With the window AC humming in the background, Brandon Jefferson sits frustrated at the kitchen table in this small South Dallas rental home. He shares it with his disabled mom Pearl Caballero and their adopted Black Labrador puppy, Sam. The 18 year-old graduate of Mesquite Academy can’t get a driver’s license, a job to drive to, or enlist in the military because he still owes truancy court fees.
“I think it’s really unfair because it happened when I was a juvenile. Then when I’m grown, it stopped me from furthering my life.”
Ten late arrivals to, or absences from school trigger a notice to show up in truancy court. Brandon’s mom, with chronic rheumatoid arthritis, accepts some of the blame for her son’s tardiness to school.
“There are times I’m completely immobile,” says Caballero. “So getting my other kids ready for school and trying to even get myself a glass of water or put on something to wear or even getting to the bathroom sometimes would be really hard for me. Brandon, being the oldest and strongest of my kids, he will be the one to have to stay and help me.”
Caballero petitioned the court for help, and some fines were reduced, but not all. They still owe $1,700.
“They won’t accept a partial payment. I mean, if I could pay $50 a month even, you know, they won’t even accept that. They refuse anything except for money.”
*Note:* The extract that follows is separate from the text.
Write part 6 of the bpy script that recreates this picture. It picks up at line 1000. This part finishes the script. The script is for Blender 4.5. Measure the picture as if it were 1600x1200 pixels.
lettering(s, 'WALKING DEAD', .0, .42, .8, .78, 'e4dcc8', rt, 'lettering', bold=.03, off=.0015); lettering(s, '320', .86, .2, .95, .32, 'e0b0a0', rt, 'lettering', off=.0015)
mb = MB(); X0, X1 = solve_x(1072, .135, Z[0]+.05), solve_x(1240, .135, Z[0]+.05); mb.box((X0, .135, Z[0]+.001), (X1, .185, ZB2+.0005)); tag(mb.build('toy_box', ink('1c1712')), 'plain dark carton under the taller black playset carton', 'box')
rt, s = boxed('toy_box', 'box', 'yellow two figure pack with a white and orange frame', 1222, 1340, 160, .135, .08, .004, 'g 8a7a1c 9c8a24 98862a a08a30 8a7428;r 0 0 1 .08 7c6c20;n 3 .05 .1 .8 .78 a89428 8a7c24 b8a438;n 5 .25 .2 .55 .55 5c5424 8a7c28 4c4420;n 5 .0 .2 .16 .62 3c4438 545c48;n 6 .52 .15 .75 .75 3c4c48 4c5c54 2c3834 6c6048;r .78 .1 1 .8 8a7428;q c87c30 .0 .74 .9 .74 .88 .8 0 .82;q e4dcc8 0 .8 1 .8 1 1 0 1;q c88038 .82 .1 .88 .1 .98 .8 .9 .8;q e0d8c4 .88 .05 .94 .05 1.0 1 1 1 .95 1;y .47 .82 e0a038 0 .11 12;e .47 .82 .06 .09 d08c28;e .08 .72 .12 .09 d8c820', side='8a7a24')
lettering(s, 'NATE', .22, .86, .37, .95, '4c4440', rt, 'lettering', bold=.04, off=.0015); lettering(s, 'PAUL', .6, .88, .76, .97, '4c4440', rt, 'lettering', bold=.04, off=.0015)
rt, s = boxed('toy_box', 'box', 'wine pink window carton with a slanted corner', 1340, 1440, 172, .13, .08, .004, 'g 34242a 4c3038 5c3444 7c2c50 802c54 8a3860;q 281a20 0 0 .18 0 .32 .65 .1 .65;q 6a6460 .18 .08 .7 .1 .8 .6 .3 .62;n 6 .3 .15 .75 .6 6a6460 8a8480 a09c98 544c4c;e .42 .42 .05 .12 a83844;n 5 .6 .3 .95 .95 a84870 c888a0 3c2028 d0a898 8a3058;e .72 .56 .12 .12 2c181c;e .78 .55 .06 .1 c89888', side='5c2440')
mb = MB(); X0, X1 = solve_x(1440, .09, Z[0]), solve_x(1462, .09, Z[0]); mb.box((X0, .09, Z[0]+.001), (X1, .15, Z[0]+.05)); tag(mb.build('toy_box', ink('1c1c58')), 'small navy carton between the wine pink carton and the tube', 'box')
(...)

Caballero lives on $700 a month from Social Security and can’t afford the fine. Attorney Deborah Fowler, with Texas Appleseed, a non-profit, says Brandon’s being penalized by adult criminal laws even though he was a minor, and graduated from high school, which is what truancy courts are about. Fowler says only Texas and Wyoming put truant kids in adult courts.
“It’s not a crime any adult could commit,” says Fowler. “And yet in Dallas County we are trying those cases in adult criminal court settings and convicting those kids of a crime rather than handling the cases in juvenile courts as is done in a majority of the rest of the states.”
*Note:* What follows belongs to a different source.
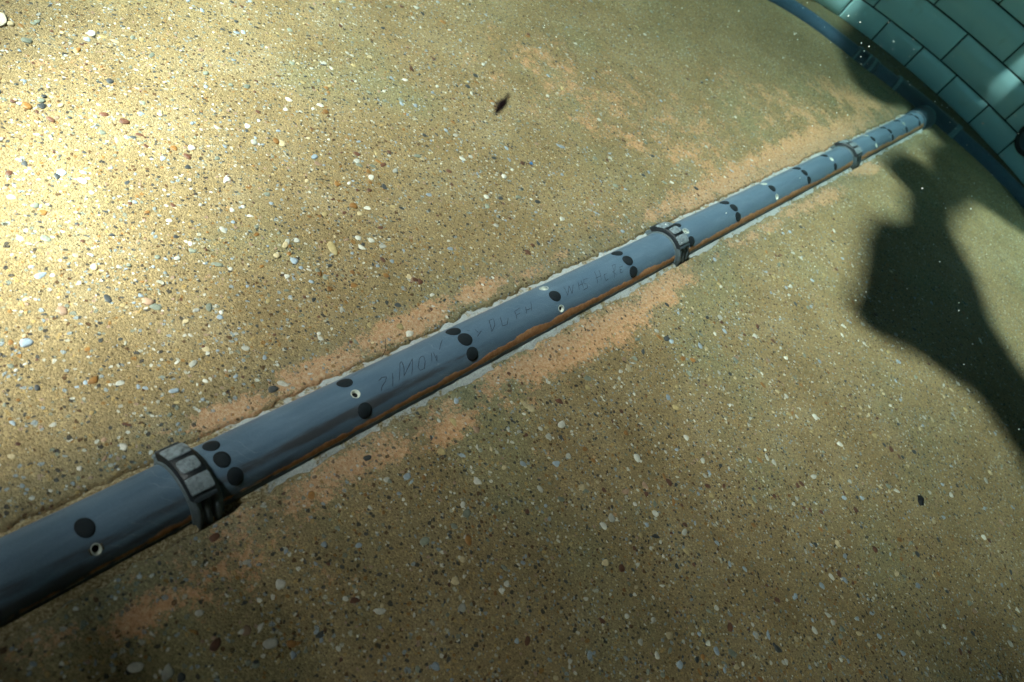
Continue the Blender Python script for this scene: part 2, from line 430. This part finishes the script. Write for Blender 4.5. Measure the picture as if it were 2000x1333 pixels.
def sleeve(u0, u1, r, name, mat, endmat=None):
    m = MB(); P = [smooth_path(u) for u in np.linspace(u0, u1, 9)]
    P = [P[0]] + P + [P[-1]]; rr = [RC - .02] + [r - .02] + [r] * (len(P) - 4) + [r - .02] + [RC - .02]
    m.add(*tube(P, rr)); return cpar(m.build(name, mat))
sleeve(8.6, 12.0, RC + .13, 'coupling_sleeve', M_collar)
sleeve(9.0, 9.45, RC + .17, 'sleeve_band', M_band); sleeve(10.0, 10.25, RC + .16, 'sleeve_band', M_band); sleeve(11.5, 11.75, RC + .16, 'sleeve_band', M_band)
sleeve(-4.2, 5.6, RC + .15, 'tee_sleeve', M_collar)
sleeve(5.0, 5.5, RC + .19, 'sleeve_band', M_band); sleeve(-4.1, -3.5, RC + .19, 'sleeve_band', M_band)

# ------------------------------------------------------------------ the perforated pipe
ZA = -.2645                                    # height of its axis: it lies sunk in the floor
ROWX = [0.36, 4.08, 8.6, 13.62, 18.97, 24.53, 30.09, 35.63, 41.06, 46.34, 51.38, 56.16, 60.75, 65.12, 69.31, 73.45]
TYPE = ['.bh', 'bbb', 'bhb', 'bbb', 'wbh', 'bbb', 'bwb', 'bbb', 'wbw', 'bbb', 'bwb', None, 'wbw', 'bbb', 'bwb', 'bbb']
TH = (-34.8, 0.0, 34.8)
XP0, XP1 = -9.0, 78.2
pipe = empty('perforated_pipe', (35, 0, 0))
tag(pipe, 'slate grey perforated pipe sunk in the gravelly floor, with black plugs and pale holes', 'pipe')
def ppar(o): o.parent = pipe; o.location = -pipe.location; return o
def cyl(x, th, r=1.0):
    a = R_(th); return (x, -r * math.sin(a), ZA + r * math.cos(a))
px_ = np.r_[np.arange(XP0, 40, .08), np.arange(40, XP1 + .01, .15)]
pt_ = np.arange(-105, 105.1, 2.5)
PX, PT = np.meshgrid(px_, pt_, indexing='ij')
rad = np.ones_like(PX)
PV = np.stack([PX, -rad * np.sin(np.radians(PT)), ZA + rad * np.cos(np.radians(PT))], -1).reshape(-1, 3)
PF = grid_faces(len(px_), len(pt_))[:, ::-1]
cent = PV[PF].mean(1); cth = np.degrees(np.arctan2(-cent[:, 1], cent[:, 2] - ZA)); cx = cent[:, 0]
keep = np.ones(len(PF), bool)
for x, ty in zip(ROWX, TYPE):
    if not ty: continue
    for th, k in zip(TH, ty):
        if k in 'hw':
            keep &= ~(((cx - x) ** 2 + (np.radians(cth - th)) ** 2) < .15 ** 2)
body = mesh_obj('pipe_body', PV, PF[keep], M_pipe); ppar(body)
dirt = np.zeros(PX.shape); rim = np.zeros(PX.shape); smear_shade = np.zeros(PX.shape)
for i, x in enumerate(px_):
    lo = (53 if x < 16 else 49.5) + 7 * fbm(x, 3, .16, 1.0) + 6 * fbm(x, 3, .9, 6.0) + 8 * max(0, 1 - max(x, 0) / 14)
    hi = 67 + 4 * fbm(x, 8, .35, 2.0) + 2.5 * fbm(x, 8, 1.5, 4.0)
    tp = -65 + 3 * fbm(x, 11, .5, 7.0)
    th = pt_
    lowm = np.clip((th - lo) / 10 + .5, 0, 1) * np.clip((hi - th) / 2.5 + .5, 0, 1)
    upm = np.clip((tp - th) / 3 + .5, 0, 1) * .8
    dirt[i] = np.maximum(lowm * (.55 + .45 * min(1, max(0, x) / 16)) * (1 + .35 * fbm(x, 5, .7, 3.0)), upm)
    rim[i] = np.clip(1 - np.abs(th - hi - 1.0) / 2.6, 0, 1)
    f = math.exp(-((x - 8) / 7.5) ** 2) if x > 4 else .75
    smear_shade[i] = f * np.maximum(np.exp(-((th - 30) / 15) ** 2), 1.15 * np.clip((th - 30) / 18, 0, 1) * (x < 40) * max(0, 1 - max(x, 0) / 15))  # first term grime, second paints the near end's shaded lower side dark
attr(body, 'dirt', dirt.ravel()); attr(body, 'rim', rim.ravel()); attr(body, 'smear_shade', smear_shade.ravel())

def disc(x, th, rx, ry, rings, seg=26):
    """patch bent to the pipe; rings = [(fraction of the radius, height over the pipe)]"""
    V = []; F = []
    for fr, h in rings:
        for k in range(seg):
            a = 2 * math.pi * k / seg
            V.append(cyl(x + rx * fr * math.cos(a), th + math.degrees(ry * fr * math.sin(a)), 1 + h))
    for r in range(len(rings) - 1):
        for k in range(seg):
            F.append([r * seg + k, r * seg + (k + 1) % seg, (r + 1) * seg + (k + 1) % seg, (r + 1) * seg + k])
    F.append(list(range(len(rings) * seg - seg, len(rings) * seg)))
    return V, F
gaps = np.gradient(np.array(ROWX))
for x, ty, gp in zip(ROWX, TYPE, gaps):
    if not ty: continue
    s = float(np.clip(gp / 4.7, .8, 1.2))
    for th, k in zip(TH, ty):
        xx = x + rng.normal(0, .03); tt = th + rng.normal(0, 1.2)
        if k == '.': continue
        if k == 'b':
            q = rng.uniform(.97, 1.05)
            m = MB(); m.add(*disc(xx, tt, .268 * s * q, .268 * q, [(1.0, -.01), (.99, .012), (.9, .028), (.55, .040), (.15, .044)]))
            ppar(m.build('plug', M_rubber))
        else:
            R1 = .158 if k == 'h' else .19
            m = MB(); m.add(*disc(x, th, R1 * s, R1, [(1.0, -.01), (1.0, .010), (.86, .014), (.72, -.05), (.55, -.16)]))
            bush = ppar(m.build('hole_rim', M_pale)); bush['label'] = 'pale rimmed open hole'
            m = MB()
            if k == 'h': m.add(*disc(x, th, .098 * s, .098, [(1.0, -.10), (.9, -.12), (.3, -.12)]))
            else: m.add(*disc(x + .02, th + 2, .085 * s, .06, [(1.0, -.10), (.8, -.11), (.3, -.11)]))
            d = m.build('hole_bottom', M_darkhole if k == 'h' else M_rib); d.parent = bush

# writing scratched into the pipe
STK = [[(9.57, -2.47), (9.77, -6.34), (9.93, -3.23), (9.79, 3.88), (9.56, 9.91), (9.45, 17.12)], [(10.21, -5.26), (9.92, 19.06)], [(10.25, 14.44), (10.72, -17.08), (10.84, -19.72), (10.73, -6.15), (10.49, 12.69)], [(10.51, 10.71), (10.88, -1.87), (11.25, -14.42), (10.8, 15.9)], [(11.44, -5.92), (11.2, 6.94), (11.2, 15.26), (11.39, 15.39), (11.59, 2.93), (11.68, -8.66), (11.55, -9.39), (11.44, -5.92)], [(11.8, 10.83), (12.03, -6.76)], [(12.1, -6.22), (12.01, 13.32)], [(12.0, 15.27), (12.14, 2.61)], [(12.4, -5.32), (12.71, -18.91), (12.86, -24.7)], [(14.02, -19.84), (14.12, -13.31)], [(14.19, 5.2), (14.55, -2.56)], [(14.35, -11.91), (14.35, -0.28)], [(15.21, -17.3), (14.92, 10.19)], [(15.17, -16.3), (15.45, -16.09), (15.26, -0.4), (14.93, 9.97)], [(15.77, -11.7), (15.54, 9.28), (15.8, 10.76), (16.05, -1.21)], [(16.58, -9.36), (16.39, 10.66)], [(16.57, -8.83), (16.95, -11.28)], [(16.46, 1.46), (16.75, 0.43)], [(17.22, -7.95), (17.0, 8.55)], [(17.09, 0.97), (17.39, 2.01)], [(17.64, -12.91), (17.33, 8.78)], [(19.8, -11.1), (19.64, 13.94), (20.09, -6.84), (19.93, 14.83), (20.36, -5.14)], [(20.74, -6.81), (20.45, 14.76)], [(20.57, 4.16), (20.86, 3.86)], [(20.95, -6.89), (20.76, 15.43)], [(21.39, -2.43), (21.13, -4.43), (20.95, 5.03), (21.1, 9.83), (21.01, 18.89), (20.67, 18.95)], [(22.09, -12.1), (21.75, 20.58)], [(21.82, 6.67), (22.22, 6.37)], [(22.4, -10.13), (22.07, 18.31)], [(22.69, 7.82), (22.42, 7.96), (22.35, 23.33), (22.57, 22.47)], [(23.35, -5.29), (22.99, 28.18)], [(23.32, -4.7), (23.59, -4.34), (23.24, 11.17), (23.08, 11.03), (23.23, 22.91)], [(23.69, 8.86), (23.54, 22.72)], [(23.66, 9.14), (23.95, 9.41)], [(23.6, 15.49), (23.77, 16.18)], [(23.52, 22.45), (23.77, 23.45)]]
M_scratch = plain('scratch_mark', (.03, .045, .065), .7, .3, 8)
for w0, w1 in ((0, 9), (9, 21), (21, 26), (26, 36)):
  m = MB()
  for st in STK[w0:w1]:
      P = []
      for (x0, t0), (x1, t1) in zip(st[:-1], st[1:]):
          k = max(2, int(math.hypot(x1 - x0, R_(t1 - t0)) / .05))
          P += [(x0 + (x1 - x0) * i / k, t0 + (t1 - t0) * i / k) for i in range(k)]
      P.append(st[-1])
      V = []
      for i, (x, th) in enumerate(P):
          x += .008 * fbm(x, th * .02, 4, 2.0); a = P[max(i - 1, 0)]; b = P[min(i + 1, len(P) - 1)]
          d = Vector((b[0] - a[0], R_(b[1] - a[1]))).normalized(); w = .0125 * (1 + .5 * fbm(x, th * .1, 3, 1.0)) * (.5 if i in (0, len(P) - 1) else 1)
          for s in (-1, 0, 1):
              V.append(cyl(x - d.y * w * s, th + math.degrees(d.x * w * s), 1.0035 if s else 1.0045))
      m.add(V, grid_faces(len(P), 3).tolist())
  ppar(m.build('scratched_word', M_scratch))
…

Appleseed is one of three organizations that have brought a truancy complaint to the Department of Justice, which hasn’t ruled yet. Dallas County can’t specifically comment on Brandon’s case, but County Judge Clay Jenkins defends the truancy court system.
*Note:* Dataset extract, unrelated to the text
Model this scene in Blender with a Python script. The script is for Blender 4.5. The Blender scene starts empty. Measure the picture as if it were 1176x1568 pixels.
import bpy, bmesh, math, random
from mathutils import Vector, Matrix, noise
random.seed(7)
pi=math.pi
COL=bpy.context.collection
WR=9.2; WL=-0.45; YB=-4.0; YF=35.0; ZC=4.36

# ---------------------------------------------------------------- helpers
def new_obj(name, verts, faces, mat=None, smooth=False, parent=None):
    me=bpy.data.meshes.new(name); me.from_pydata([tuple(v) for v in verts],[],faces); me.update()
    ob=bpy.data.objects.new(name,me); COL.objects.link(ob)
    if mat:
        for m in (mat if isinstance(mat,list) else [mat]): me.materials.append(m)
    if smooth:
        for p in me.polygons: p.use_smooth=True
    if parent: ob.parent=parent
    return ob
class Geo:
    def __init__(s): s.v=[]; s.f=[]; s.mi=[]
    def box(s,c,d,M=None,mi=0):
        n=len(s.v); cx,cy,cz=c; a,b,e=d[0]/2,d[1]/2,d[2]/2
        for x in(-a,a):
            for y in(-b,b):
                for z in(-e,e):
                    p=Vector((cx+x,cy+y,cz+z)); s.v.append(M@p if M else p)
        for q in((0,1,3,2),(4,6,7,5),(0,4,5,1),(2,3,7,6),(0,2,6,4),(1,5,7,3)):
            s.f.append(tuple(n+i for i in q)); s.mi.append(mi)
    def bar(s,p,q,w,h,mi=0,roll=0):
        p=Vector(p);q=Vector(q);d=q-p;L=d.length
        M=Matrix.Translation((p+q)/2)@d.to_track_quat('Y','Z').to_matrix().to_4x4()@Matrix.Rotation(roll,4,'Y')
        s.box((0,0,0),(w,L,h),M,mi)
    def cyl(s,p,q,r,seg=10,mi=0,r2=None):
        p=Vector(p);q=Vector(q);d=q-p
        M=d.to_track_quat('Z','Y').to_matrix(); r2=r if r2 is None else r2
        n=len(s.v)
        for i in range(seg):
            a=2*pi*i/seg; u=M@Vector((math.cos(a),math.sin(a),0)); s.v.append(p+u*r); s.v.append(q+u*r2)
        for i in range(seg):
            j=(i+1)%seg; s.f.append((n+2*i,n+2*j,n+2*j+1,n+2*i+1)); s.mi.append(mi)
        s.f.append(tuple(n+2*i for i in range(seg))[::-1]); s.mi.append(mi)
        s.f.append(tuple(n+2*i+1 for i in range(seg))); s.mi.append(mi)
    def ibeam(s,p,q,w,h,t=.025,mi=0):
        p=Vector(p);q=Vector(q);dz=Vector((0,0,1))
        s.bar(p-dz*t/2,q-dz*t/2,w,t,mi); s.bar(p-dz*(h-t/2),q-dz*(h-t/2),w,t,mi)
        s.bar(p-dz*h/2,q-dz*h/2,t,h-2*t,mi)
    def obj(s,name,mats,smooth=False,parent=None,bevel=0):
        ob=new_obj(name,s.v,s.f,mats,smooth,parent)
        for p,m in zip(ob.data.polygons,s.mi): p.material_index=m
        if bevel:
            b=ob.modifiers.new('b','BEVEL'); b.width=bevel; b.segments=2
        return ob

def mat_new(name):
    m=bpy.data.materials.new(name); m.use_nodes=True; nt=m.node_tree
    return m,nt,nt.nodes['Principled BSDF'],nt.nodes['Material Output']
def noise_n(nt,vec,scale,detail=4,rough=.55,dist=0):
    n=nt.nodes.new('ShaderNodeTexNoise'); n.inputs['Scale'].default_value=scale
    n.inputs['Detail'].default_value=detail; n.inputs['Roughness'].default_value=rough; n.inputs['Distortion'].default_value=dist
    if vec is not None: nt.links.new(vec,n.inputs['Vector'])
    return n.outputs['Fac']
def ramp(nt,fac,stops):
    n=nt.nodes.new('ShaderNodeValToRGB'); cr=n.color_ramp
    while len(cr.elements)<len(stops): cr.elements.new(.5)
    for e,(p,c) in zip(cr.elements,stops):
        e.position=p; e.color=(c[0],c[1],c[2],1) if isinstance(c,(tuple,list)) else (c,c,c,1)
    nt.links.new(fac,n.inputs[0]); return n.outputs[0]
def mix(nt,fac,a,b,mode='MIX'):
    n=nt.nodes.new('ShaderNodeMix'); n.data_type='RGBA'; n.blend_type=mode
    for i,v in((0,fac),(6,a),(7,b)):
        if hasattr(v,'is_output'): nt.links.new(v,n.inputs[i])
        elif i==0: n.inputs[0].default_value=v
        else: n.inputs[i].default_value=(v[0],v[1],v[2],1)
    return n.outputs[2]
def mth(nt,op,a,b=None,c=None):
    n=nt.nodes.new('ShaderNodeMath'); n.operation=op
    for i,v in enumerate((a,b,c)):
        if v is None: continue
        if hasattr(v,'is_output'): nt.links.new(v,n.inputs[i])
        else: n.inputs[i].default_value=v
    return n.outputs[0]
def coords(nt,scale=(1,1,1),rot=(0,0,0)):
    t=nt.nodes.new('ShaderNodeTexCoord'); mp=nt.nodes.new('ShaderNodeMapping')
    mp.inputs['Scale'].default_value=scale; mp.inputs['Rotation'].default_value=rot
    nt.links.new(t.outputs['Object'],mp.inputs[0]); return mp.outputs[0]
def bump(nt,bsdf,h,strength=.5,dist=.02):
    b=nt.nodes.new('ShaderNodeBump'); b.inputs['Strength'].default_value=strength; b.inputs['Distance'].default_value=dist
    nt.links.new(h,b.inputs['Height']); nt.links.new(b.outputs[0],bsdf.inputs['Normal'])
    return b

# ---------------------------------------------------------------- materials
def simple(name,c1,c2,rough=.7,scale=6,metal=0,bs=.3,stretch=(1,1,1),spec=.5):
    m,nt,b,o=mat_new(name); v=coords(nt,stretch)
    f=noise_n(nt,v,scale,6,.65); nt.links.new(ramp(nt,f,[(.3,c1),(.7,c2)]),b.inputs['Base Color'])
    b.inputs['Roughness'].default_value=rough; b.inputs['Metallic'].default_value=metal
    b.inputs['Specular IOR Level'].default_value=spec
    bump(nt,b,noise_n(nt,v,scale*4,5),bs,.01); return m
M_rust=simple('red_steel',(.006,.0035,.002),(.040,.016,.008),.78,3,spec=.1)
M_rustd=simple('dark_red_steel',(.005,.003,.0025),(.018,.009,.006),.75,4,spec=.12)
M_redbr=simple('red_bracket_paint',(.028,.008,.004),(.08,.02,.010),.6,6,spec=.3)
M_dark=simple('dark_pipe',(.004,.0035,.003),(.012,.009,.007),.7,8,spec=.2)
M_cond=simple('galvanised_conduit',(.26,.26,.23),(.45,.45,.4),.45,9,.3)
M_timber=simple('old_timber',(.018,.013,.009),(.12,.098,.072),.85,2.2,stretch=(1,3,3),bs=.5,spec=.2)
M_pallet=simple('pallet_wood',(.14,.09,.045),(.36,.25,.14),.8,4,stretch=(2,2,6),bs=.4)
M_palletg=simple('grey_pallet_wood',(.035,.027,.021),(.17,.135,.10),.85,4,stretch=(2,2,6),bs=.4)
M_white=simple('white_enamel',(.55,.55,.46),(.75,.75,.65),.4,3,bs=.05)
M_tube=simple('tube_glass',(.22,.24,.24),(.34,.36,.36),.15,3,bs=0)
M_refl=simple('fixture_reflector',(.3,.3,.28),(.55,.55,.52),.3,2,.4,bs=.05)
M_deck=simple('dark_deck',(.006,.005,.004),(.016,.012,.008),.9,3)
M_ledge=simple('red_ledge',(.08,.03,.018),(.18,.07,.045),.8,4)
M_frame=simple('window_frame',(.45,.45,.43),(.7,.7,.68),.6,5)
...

“The state set out the rules,” says Jenkins. “The state says the way you deal with truant children is through a court system. The schools shall file these cases, so we tried to turn that court system into a diversion activity where we get these kids the case managers, we get them the resources they need so they can graduate.”
Jenkins says the county’s truancy courts continue to reform. For example, constables no longer handcuff kids in school when they’re hauled off to court. And for students like Pedro Collazo, the truancy court diversion program works. He says he never would’ve graduated from Samuel High School without this program.
“I would not, at all. I think I would have followed the same steps I did before and never learned my lesson.”
Collazo says he’s a truancy court success story, now in his first year of community college.